Short task →
Exactly as written, set down the lines from the top of the entries through the line bearing "YF, YB = -0.185, 6.336", with every picture left out.

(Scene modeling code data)
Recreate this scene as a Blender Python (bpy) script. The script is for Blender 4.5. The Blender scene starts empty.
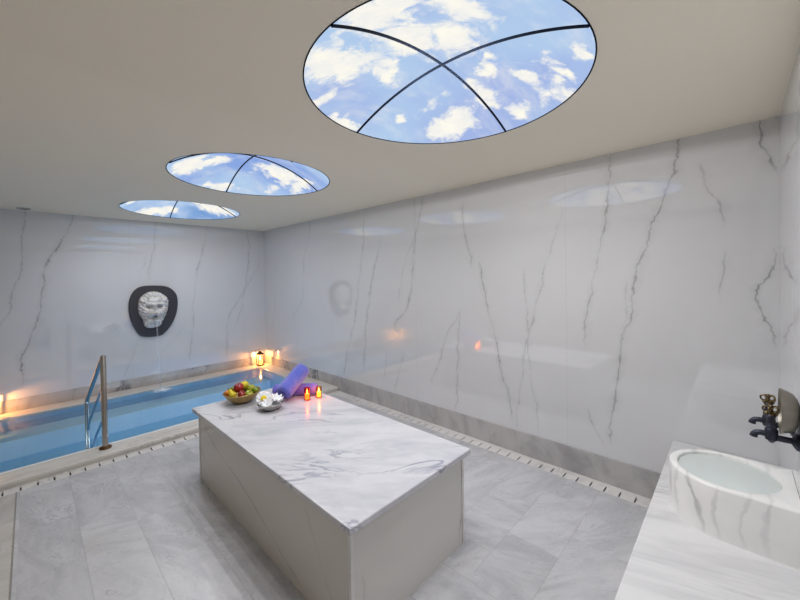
import bpy, bmesh, math, random
from mathutils import Vector, Matrix, Quaternion
random.seed(7)
S = bpy.context.scene
C = S.collection
PI = math.pi
H = 2.494            # ceiling height
XL, XR = -0.50, 3.008
YF, YB = -0.185, 6.336

# ------------------------------------------------------------------ node helpers
class NT:
    def __init__(self, name):
        self.m = bpy.data.materials.new(name); self.m.use_nodes = True
        self.t = self.m.node_tree; self.t.nodes.clear()
        self.out = self.t.nodes.new('ShaderNodeOutputMaterial')
    def n(self, typ, **kw):
        nd = self.t.nodes.new(typ)
        for k, v in kw.items(): setattr(nd, k, v)
        return nd
    def put(self, sock, v):
        if v is None: return
        if hasattr(v, 'is_output'): self.t.links.new(v, sock)
        else: sock.default_value = v
    def math(self, op, a, b=None, c=None, clamp=False):
        nd = self.n('ShaderNodeMath', operation=op, use_clamp=clamp)
        for i, v in enumerate((a, b, c)): self.put(nd.inputs[i], v)
        return nd.outputs[0]
    def vmath(self, op, a, b=None, out=0):
        nd = self.n('ShaderNodeVectorMath', operation=op)
        self.put(nd.inputs[0], a); self.put(nd.inputs[1], b)
        return nd.outputs[out]
    def smooth(self, v, a, b, lo=0.0, hi=1.0):
        nd = self.n('ShaderNodeMapRange', interpolation_type='SMOOTHSTEP')
        self.put(nd.inputs[0], v)
        for i, q in enumerate((a, b, lo, hi)): self.put(nd.inputs[i+1], q)
        return nd.outputs[0]
    def noise(self, vec, scale, detail=4, rough=.55, dist=0.0, out=0):
        nd = self.n('ShaderNodeTexNoise'); self.put(nd.inputs['Vector'], vec)
        nd.inputs['Scale'].default_value = scale; nd.inputs['Detail'].default_value = detail
        nd.inputs['Roughness'].default_value = rough; nd.inputs['Distortion'].default_value = dist
        return nd.outputs[out]
    def mix(self, f, a, b):
        nd = self.n('ShaderNodeMix', data_type='RGBA')
        self.put(nd.inputs[0], f); self.put(nd.inputs[6], a); self.put(nd.inputs[7], b)
        return nd.outputs[2]
    def coord(self, scale=None, rot=None):
        o = self.n('ShaderNodeTexCoord').outputs['Object']
        if scale or rot:
            if rot:
                mp = self.n('ShaderNodeMapping'); self.put(mp.inputs[0], o)
                mp.inputs['Rotation'].default_value = rot; o = mp.outputs[0]
            if scale: o = self.vmath('MULTIPLY', o, scale)
            return o
        return o
    def sep(self, v):
        nd = self.n('ShaderNodeSeparateXYZ'); self.put(nd.inputs[0], v); return nd.outputs
    def comb(self, x, y, z):
        nd = self.n('ShaderNodeCombineXYZ')
        for i, v in enumerate((x, y, z)): self.put(nd.inputs[i], v)
        return nd.outputs[0]
    def bsdf(self, col, rough=.5, metal=0.0, ior=1.5, normal=None, **kw):
        b = self.n('ShaderNodeBsdfPrincipled')
        self.put(b.inputs['Base Color'], col); self.put(b.inputs['Roughness'], rough)
        b.inputs['Metallic'].default_value = metal; b.inputs['IOR'].default_value = ior
        self.put(b.inputs['Normal'], normal)
        for k, v in kw.items(): self.put(b.inputs[k.replace('_', ' ')], v)
        self.t.links.new(b.outputs[0], self.out.inputs[0]); return b
    def bump(self, h, strength=.2, dist=.01):
        nd = self.n('ShaderNodeBump'); self.put(nd.inputs['Height'], h)
        nd.inputs['Strength'].default_value = strength; nd.inputs['Distance'].default_value = dist
        return nd.outputs[0]

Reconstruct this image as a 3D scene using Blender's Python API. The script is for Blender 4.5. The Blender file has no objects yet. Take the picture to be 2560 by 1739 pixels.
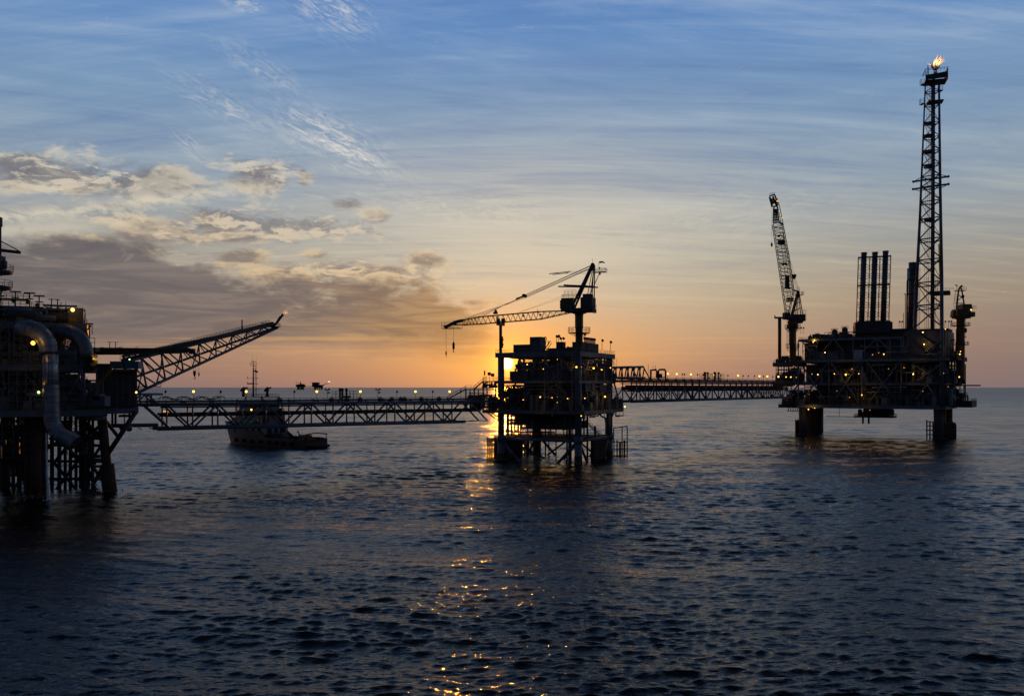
import bpy, math, random
import numpy as np
from mathutils import Vector, Matrix

S = bpy.context.scene
COL = S.collection
F, HX, HY, CAMZ = 2217.0, 1280.0, 968.0, 26.0      # focal length in photo pixels, principal column, horizon row, eye height (m)

# ------------------------------------------------------------------ camera, exposure
cam = bpy.data.cameras.new('camera'); camo = bpy.data.objects.new('camera', cam); COL.objects.link(camo)
camo.location = (0, 0, CAMZ); camo.rotation_euler = (math.radians(90), 0, 0)
cam.sensor_width = 36; cam.lens = F / 2560 * 36; cam.shift_y = (HY - 869.5) / 2560
cam.clip_start = 1; cam.clip_end = 400000
S.camera = camo
S.view_settings.view_transform = 'Standard'; S.view_settings.look = 'None'
S.view_settings.exposure = 0; S.view_settings.gamma = 1
S.render.engine = 'CYCLES'
S.cycles.use_denoising = True
S.cycles.max_bounces = 5; S.cycles.diffuse_bounces = 2; S.cycles.glossy_bounces = 3
S.cycles.sample_clamp_indirect = 4

SUN_AZ = math.degrees(math.atan((1267 - HX) / F)); SUN_EL = math.degrees(math.atan((HY - 908) / F))

def lin(r, g, b):
    f = lambda c: (c/255/12.92) if c/255 <= .04045 else ((c/255+.055)/1.055)**2.4
    return (f(r), f(g), f(b), 1)

def ae(px, py):                                    # a photo point as azimuth / elevation, degrees
    x, z = (px - HX)/F, (HY - py)/F
    return math.degrees(math.atan(x)), math.degrees(math.atan(z/math.sqrt(1+x*x)))

# ------------------------------------------------------------------ world: sunset sky
W = bpy.data.worlds.new('World'); S.world = W; W.use_nodes = True
nt = W.node_tree; nt.nodes.clear()
class E:                                           # tiny expression builder over Math nodes
    tree = nt
    def __init__(s, sock): s.s = sock
    def __add__(a, b): return M('ADD', a, b)
    __radd__ = __add__
    def __mul__(a, b): return M('MULTIPLY', a, b)
    __rmul__ = __mul__
    def __sub__(a, b): return M('SUBTRACT', a, b)
    def __rsub__(a, b): return M('SUBTRACT', b, a)
    def __truediv__(a, b): return M('DIVIDE', a, b)
    def __neg__(a): return M('MULTIPLY', a, -1.0)
def put(inp, v):
    if isinstance(v, E): E.tree.links.new(v.s, inp)
    elif hasattr(v, 'links'): E.tree.links.new(v, inp)
    else: inp.default_value = v
def M(op, a, b=None, c=None):
    n = E.tree.nodes.new('ShaderNodeMath'); n.operation = op
    put(n.inputs[0], a)
    if b is not None: put(n.inputs[1], b)
    if c is not None: put(n.inputs[2], c)
    return E(n.outputs[0])
def clamp(a): return M('MINIMUM', M('MAXIMUM', a, 0.0), 1.0)
def sstep(x, a, b, lo=0.0, hi=1.0):
    n = E.tree.nodes.new('ShaderNodeMapRange'); n.interpolation_type = 'SMOOTHSTEP'
    put(n.inputs[0], x); put(n.inputs[1], a); put(n.inputs[2], b); put(n.inputs[3], lo); put(n.inputs[4], hi)
    return E(n.outputs[0])
def vec(x, y, z=0.0):
    n = E.tree.nodes.new('ShaderNodeCombineXYZ')
    for i, v in enumerate((x, y, z)): put(n.inputs[i], v)
    return n.outputs[0]
def noise(v, scale=1.0, detail=4.0, rough=0.55, dist=0.0):
    n = E.tree.nodes.new('ShaderNodeTexNoise'); put(n.inputs['Vector'], v)
    n.inputs['Scale'].default_value = scale; n.inputs['Detail'].default_value = detail
    n.inputs['Roughness'].default_value = rough; n.inputs['Distortion'].default_value = dist
    return E(n.outputs[0])
def ramp(x, pts, interp='LINEAR'):
    n = E.tree.nodes.new('ShaderNodeValToRGB'); put(n.inputs[0], x); cr = n.color_ramp; cr.interpolation = interp
    while len(cr.elements) < len(pts): cr.elements.new(.5)
    for e, (p, c) in zip(cr.elements, pts):
        e.position = p; e.color = c
    return n.outputs[0]
def curve(x, x0, x1, pts, y1):                     # piecewise value: pts (x, y) in real units, y in 0..y1
    r = ramp((x - x0)/(x1 - x0), [((p-x0)/(x1-x0), (q/y1, q/y1, q/y1, 1)) for p, q in pts], 'B_SPLINE' if len(pts) > 3 else 'LINEAR')
    return E(r) * y1
def mix(f, a, b, mode='MIX'):
    n = E.tree.nodes.new('ShaderNodeMix'); n.data_type = 'RGBA'; n.blend_type = mode; n.clamp_result = False
    put(n.inputs[0], f); put(n.inputs[6], a); put(n.inputs[7], b)
    return n.outputs[2]
def gauss(x, c, s):
    t = (x - c)/s
    return M('EXPONENT', -(t*t))
def gauss2(x, cx, sx, y, cy, sy):
    a = (x - cx)/sx; b = (y - cy)/sy
    return M('EXPONENT', -(a*a + b*b))

tc = nt.nodes.new('ShaderNodeTexCoord')
nz = nt.nodes.new('ShaderNodeVectorMath'); nz.operation = 'NORMALIZE'; nt.links.new(tc.outputs['Generated'], nz.inputs[0])
sp = nt.nodes.new('ShaderNodeSeparateXYZ'); nt.links.new(nz.outputs[0], sp.inputs[0])
DX, DY, DZ = (E(o) for o in sp.outputs)
AZ = M('ARCTAN2', DX, DY) * (180/math.pi)
EL = M('ARCSINE', DZ) * (180/math.pi)
ELP = M('MAXIMUM', EL, 0.0)

# base gradient over elevation
base = ramp(ELP/60.0, [
    (0.000, lin(142,113,106)), (0.020, lin(158,122,104)), (0.045, lin(176,138,110)), (0.09, lin(174,154,128)),
    (0.145, lin(160,160,154)), (0.205, lin(144,160,174)), (0.285, lin(122,152,184)), (0.36, lin(98,139,190)),
    (0.43, lin(80,124,186)), (0.55, lin(38,62,98)), (1.0, lin(15,27,46))])
# duller, mauve towards the sides of the horizon
side = sstep(M('ABSOLUTE', AZ - SUN_AZ), 8.0, 34.0)
base = mix(side * sstep(ELP, 12.0, 1.0) * 0.70, base, lin(118,110,114))
# broad pale glow over the sun, then orange, then yellow
g1 = gauss2(AZ, SUN_AZ + 2.0, 14.0, ELP, 9.0, 6.0)
col = mix(g1 * 0.58, base, lin(218,208,184))
g2 = gauss2(AZ, SUN_AZ + .5, 8.0, ELP, 2.1, 2.8)
col = mix(g2 * 0.70, col, lin(236,160,70))
# planar coordinates of a high cloud sheet
KX = DX/(DZ + 0.10); KY = DY/(DZ + 0.10)
ci = noise(vec(KX*0.70 + KY*0.10, KY*2.1 - KX*0.34 + KX*KX*0.20, 1.7), 1.25, 7.0, 0.62, 1.1)
ci2 = noise(vec(KX*0.30 - KY*0.05, KY*3.8 + KX*0.20 - KX*KX*0.26, 8.3), 1.9, 7.0, 0.64, 0.6)
ci3 = noise(vec(KX*0.9 + KY*.4, KY*5.0 - KX*1.3 + KX*KX*0.3, 4.1), 2.6, 6.0, 0.66, 0.5)
cir = clamp(ci*0.52 + ci2*0.44 + ci3*.26 - 0.10)
upper = sstep(ELP, 2.5, 9.0)
col = mix(sstep(cir, 0.48, 0.74) * upper * 0.50, col, mix(sstep(ELP, 6.0, 18.0), lin(220,206,176), lin(178,194,212)))
col = mix(sstep(cir, 0.54, 0.30) * upper * 0.50, col, mix(sstep(ELP, 6.0, 16.0), lin(134,136,142), lin(76,112,166)))
# a few bright combed wisps
def wisp(px, py, sx, sy, tilt, k, seed, c=(232,226,214)):
    global col
    a, e = ae(px, py); t = math.radians(tilt)
    u = (AZ - a)*math.cos(t) - (EL - e)*math.sin(t); v = (AZ - a)*math.sin(t) + (EL - e)*math.cos(t)
    n = noise(vec(u*0.5, v*1.7, seed), 1.7, 7.0, 0.66, 1.0)
    m = gauss2(u, 0.0, sx, v, 0.0, sy) * sstep(n, 0.40, 0.72)
    col = mix(clamp(m * k), col, lin(*c))
wisp(830, 350, 3.4, 1.2, 22, .85, 3.1)
wisp(900, 395, 2.7, .30, 19, 1.0, 5.7)
wisp(560, 265, 3.0, .7, 22, .45, 9.9)
wisp(830, 22, 2.2, 1.2, 20, .65, 12.4)
wisp(600, 5, 1.2, .5, 10, .7, 2.2)
wisp(475, 365, .9, .5, 40, .5, 4.4)
wisp(650, 165, 2.5, .7, 25, .35, 14.4)
wisp(1150, 520, 7.0, 1.0, 4, .45, 6.2, (222,214,196))
wisp(1700, 560, 9.0, 1.8, -6, .35, 7.2, (206,200,184))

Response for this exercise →
Recreate this scene as a Blender Python (bpy) script. The script is for Blender 4.5. The Blender scene starts empty.
import bpy, bmesh, math, random
from mathutils import Vector, Matrix, Quaternion
random.seed(7)
S = bpy.context.scene
C = S.collection
PI = math.pi
H = 2.494            # ceiling height
XL, XR = -0.50, 3.008
YF, YB = -0.185, 6.336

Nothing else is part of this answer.